With mobile number portability launching on the 1st April, a qualitative study by TNS and a review of international experience suggests that the impact may not be as great as regulators would like
From first April, Kenyans will have the privilege of switching mobile phone operators while keeping the same number.Assuming the porting service works. At a cost of 200 shillings. In a process which can take up to 48 hours. The CCK identified mobile number portability as an intervention which would improve competition in the Kenyan market – but how much impact is it likely to have? TNS RMS (formerly TNS Research International), thelargest leading market research agency in Africa have looked at the question from two angles.We conducted a short qualitative study to investigate what ordinary Kenyans think about the move, and have reviewed some experience from other markets. Neither suggests that portability will have a major positive impact on consumers.
The local perspective
Mobile number portability in Kenya was originally raised way back in 2004 and plans for implementation have been rumbling on since then with the launch now scheduled for April 1st.Our qualitative investigation amongst Kenyan consumers indicated that while press speculation and advertising by the likes of Airtel has meant that awareness of the plans are quite high, consumer comprehension remains generally low, and the benefits are not considered clear or compelling.

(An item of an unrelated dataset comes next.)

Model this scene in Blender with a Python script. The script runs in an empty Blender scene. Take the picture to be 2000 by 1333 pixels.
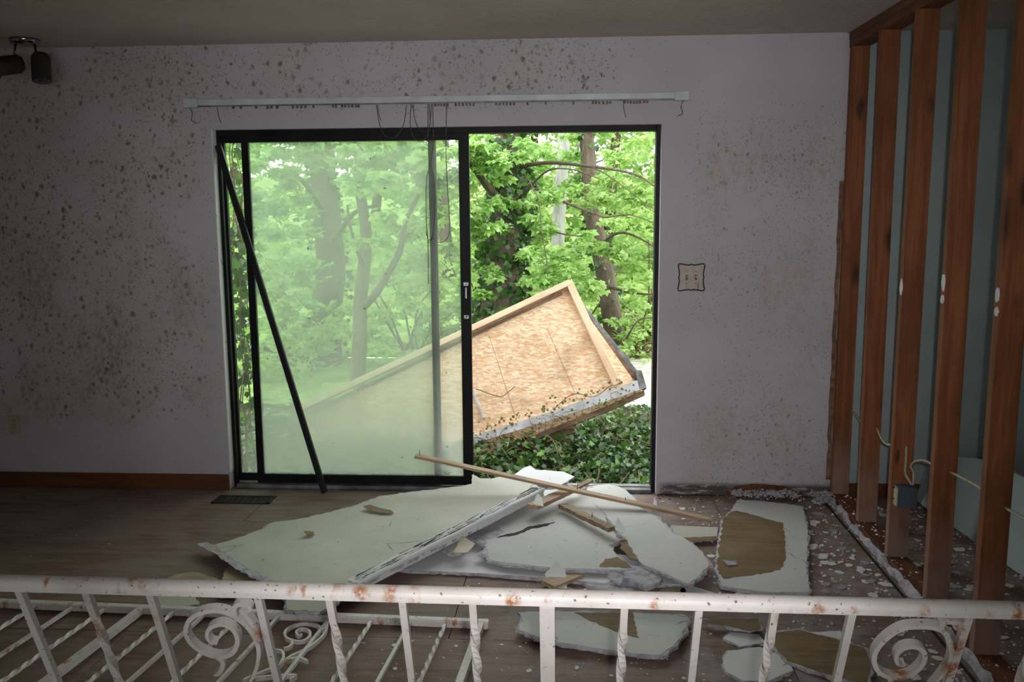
import bpy, bmesh, math, random
import numpy as np
from mathutils import Vector, Matrix, noise as mnoise
from mathutils.geometry import tessellate_polygon

random.seed(7)
rng = np.random.default_rng(7)
scene = bpy.context.scene
COL = scene.collection

# ------------------------------------------------------------------ camera
FPX, YAW, PIT, ROLL, CH, CD = 1791.6, 0.067783, 0.148439, -0.0073575, 1.59395, 4.91854
_cy, _sy, _cp, _sp, _cr, _sr = math.cos(YAW), math.sin(YAW), math.cos(PIT), math.sin(PIT), math.cos(ROLL), math.sin(ROLL)
CAM_O = np.array([0.0, -CD, CH])


def ray(u, v):
    a, b = u - 1000.0, v - 666.5
    x, y = _cr * a + _sr * b, -_sr * a + _cr * b
    xr, up = x / FPX, -y / FPX
    yf, Z = _cp + _sp * up, -_sp + _cp * up
    return np.array([_cy * xr - _sy * yf, _sy * xr + _cy * yf, Z])


def onz(u, v, z=0.0):
    d = ray(u, v)
    return Vector(CAM_O + d * (z - CH) / d[2])


def ony(u, v, y=0.0):
    d = ray(u, v)
    return Vector(CAM_O + d * (y + CD) / d[1])


def onplane(u, v, p0, n):
    d = ray(u, v)
    p0, n = np.array(p0), np.array(n)
    return Vector(CAM_O + d * float(np.dot(p0 - CAM_O, n) / np.dot(d, n)))


cam_d = bpy.data.cameras.new('camera')
cam = bpy.data.objects.new('camera', cam_d)
COL.objects.link(cam)
cam_d.sensor_fit = 'HORIZONTAL'
cam_d.sensor_width = 36.0
cam_d.lens = FPX / 2000.0 * 36.0
cam_d.clip_start = 0.05
cam_d.clip_end = 300
fw = Vector(ray(1000, 666.5)).normalized()
rt = Vector(ray(1001, 666.5) - ray(1000, 666.5)).normalized()
up = rt.cross(fw).normalized()
m = Matrix((rt, up, -fw)).transposed().to_4x4()
m.translation = Vector(CAM_O)
cam.matrix_world = m
scene.camera = cam

# ------------------------------------------------------------------ world, lights, exposure
SKY = 4.0
world = bpy.data.worlds.new('overcast_sky')
scene.world = world
world.use_nodes = True
bg = world.node_tree.nodes['Background']
bg.inputs['Color'].default_value = (0.96, 1.0, 0.97, 1)
bg.inputs['Strength'].default_value = SKY

fl = bpy.data.lights.new('camera_flash', 'SPOT')
fl.energy = 215
fl.color = (1.0, 0.96, 0.95)
fl.spot_size = math.radians(66)
fl.spot_blend = 1.0
fl.shadow_soft_size = 0.012
flash = bpy.data.objects.new('camera_flash', fl)
COL.objects.link(flash)
flash.location = Vector(CAM_O) + Vector((0.035, -0.05, 0.065))
flash.rotation_euler = (ony(1050, 510, 0.0) - flash.location).to_track_quat('-Z', 'Y').to_euler()

vs = scene.view_settings
vs.view_transform = 'Standard'
vs.look = 'None'
vs.exposure = 0.0
vs.gamma = 1.0
vs.use_curve_mapping = False


# ------------------------------------------------------------------ node helpers
class NT:
    def __init__(self, name):
        self.m = bpy.data.materials.new(name)
        self.m.use_nodes = True
        self.t = self.m.node_tree
        self.t.nodes.clear()
        self.out = self.t.nodes.new('ShaderNodeOutputMaterial')

    def n(self, typ, props=None, **ins):
        nd = self.t.nodes.new(typ)
        for k, v in (props or {}).items():
            setattr(nd, k, v)
        for k, v in ins.items():
            key = int(k[1:]) if k[0] == '_' and k[1:].isdigit() else k.replace('_', ' ')
            self.put(nd.inputs[key], v)
        return nd

    def put(self, sock, v):
        if isinstance(v, bpy.types.Node):
            v = v.outputs[0]
        if isinstance(v, bpy.types.NodeSocket):
            self.t.links.new(v, sock)
        elif sock.type == 'RGBA' and isinstance(v, (tuple, list)) and len(v) == 3:
            sock.default_value = (*v, 1)
        else:
            sock.default_value = v

    def math(self, op, a, b=0.0, clamp=False):
        return self.n('ShaderNodeMath', {'operation': op, 'use_clamp': clamp}, _0=a, _1=b).outputs[0]

    def mix(self, f, a, b, mode='MIX'):
        nd = self.t.nodes.new('ShaderNodeMix')
        nd.data_type = 'RGBA'
        nd.blend_type = mode
        self.put(nd.inputs[0], f)
        self.put(nd.inputs[6], a)
        self.put(nd.inputs[7], b)
        return nd.outputs[2]

    def ramp(self, f, lo, hi, a=0.0, b=1.0):
        nd = self.n('ShaderNodeMapRange', {'interpolation_type': 'SMOOTHSTEP'}, _0=f, _1=lo, _2=hi, _3=a, _4=b)
        return nd.outputs[0]

    def coord(self, kind='Object'):
        return self.n('ShaderNodeTexCoord').outputs[kind]

    def scale(self, v, s, loc=(0, 0, 0), rot=(0, 0, 0)):
        return self.n('ShaderNodeMapping', None, Vector=v, Scale=s, Location=loc, Rotation=rot).outputs[0]

    def noise(self, v, s, det=4.0, rough=0.55, dist=0.0):
        return self.n('ShaderNodeTexNoise', None, Vector=v, Scale=s, Detail=det, Roughness=rough, Distortion=dist).outputs[0]

    def sep(self, v):
        return self.n('ShaderNodeSeparateXYZ', None, _0=v).outputs

    def spots(self, v, s, rmin, rmax, soft=0.35, wob=0.0):
        """random round spots: one per cell, random radius between rmin and rmax (of cell size)"""
        if wob:
            nz = self.n('ShaderNodeTexNoise', None, Vector=v, Scale=s * 2.3, Detail=2.0).outputs[1]
            v = self.n('ShaderNodeVectorMath', {'operation': 'MULTIPLY_ADD'}, _0=nz, _1=(wob / s,) * 3, _2=v).outputs[0]
        vo = self.n('ShaderNodeTexVoronoi', {'feature': 'F1'}, Vector=v, Scale=s)
        r = self.ramp(self.sep(vo.outputs['Color'])[0], 0.0, 1.0, rmin, rmax)
        q = self.math('DIVIDE', vo.outputs['Distance'], self.math('MAXIMUM', r, 0.001))
        return self.ramp(q, 1.0 - soft, 1.0, 1.0, 0.0), vo.outputs['Color']

    def bump(self, h, strength=0.3, dist=0.01):
        return self.n('ShaderNodeBump', None, Strength=strength, Distance=dist, Height=h).outputs[0]

    def bsdf(self, col, rough=0.7, metal=0.0, normal=None, spec=0.4, **kw):
        b = self.n('ShaderNodeBsdfPrincipled', None, Base_Color=col, Roughness=rough, Metallic=metal)
        b.inputs['Specular IOR Level'].default_value = spec
        if normal is not None:
            self.put(b.inputs['Normal'], normal)
        for k, v in kw.items():
            self.put(b.inputs[k.replace('_', ' ')], v)
        return b

    def done(self, sh):
        self.put(self.out.inputs[0], sh)
        return self.m


def plain(name, col, rough=0.6, metal=0.0, var=0.12, scale=14.0, bump=0.0, spec=0.4):
    t = NT(name)
    c = t.coord()
    nz = t.noise(c, scale)
    dark = tuple(x * (1 - var * 1.6) for x in col)
    lite = tuple(min(1, x * (1 + var)) for x in col)
    cc = t.mix(t.ramp(nz, 0.3, 0.7), dark, lite)
    nm = t.bump(t.noise(c, scale * 6, 3), bump) if bump else None
    return t.done(t.bsdf(cc, rough, metal, nm, spec))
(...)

Some thought that portability simply meant swapping provider others thought you could use the same number for multiple providers. Around charges, consumers were not clear on whether they would be charged to swap back to their original provider. When the costs and details were explained, most participants did not think portability offered them sufficient benefits. In Kenya, multi-SIM holding is a common practice – 40% hold more than one SIM, according to the recently released TNS Mobile Life study .
So why pay 200 shillings to switch when you can just buy another SIM? Of course, there is the convenience of only having to remember one number – but who ‘remembers’ a number these days anyway? Consumers just have multiple entries in their phone books. Furthermore, consumers are used to being able to switch networks as frequently as they like. The 60 day porting cycle is really not in sync with these behaviors. Another concern was that when someone ports their number, callers might not be aware which network they are calling – and therefore what the costs are.
Granted, you are supposed to hear three beeps when you phone cross-network, but which network? Although of course costs are now a lot lower anyway due to the recent price wars. Which is sort of the point: portability is being introduced to improve competition and therefore reduce prices and improve services for consumers. The industry seems to be doing OK at that already! However, one major drawback to switching identified by consumers was the loss of a certain mobile banking service should a switch be made.If regulators are wanting to improve competitiveness, perhaps ‘portability’ in the mobile banking sector would have more of an impact.
The International Perspective
Looking at other markets suggests that the impact of portability varies considerably depending on the market context and execution. Hong Kong, for example, introduced portability in 1999. Consumers switching actually dropped significantly in the lead up to the introduction as service providers tied in customers with attractive contracts (most subscribers in Hong Kong are on post-paid packages).
Immediately after though, it increased as again service providers introduced aggressive acquisition offers (lowest price guarantees etc). So there were short term consumer gains, but after about 3 months, switching returned to normal levels. In the US (where portability arrived in 2004) also, despite a virtually seamless porting service (2.5 hours implementation time – compared with Kenya’s of up to 2 days), only about 5% of subscribers use the service and overall switching levels didn’t increase.
Still, service levels may have improved as operators concentrated on retaining customers. In Finland by contrast, regulators took a firm hand and banned long contracts and handset subsidies and made porting free. A price war ensued and the market share of the top 3 operators reduced from 99% to 88% after a year.
Conclusions
Generally, portability will have more of an impact where the cost is low or nil, the switching is seamless, and where multi-simming is low. None of these conditions hold in Kenya. But as already suggested, the market seems pretty competitive as is, and regulatory intervention to ease switching may not be needed. Mobile money though? Perhaps a different story.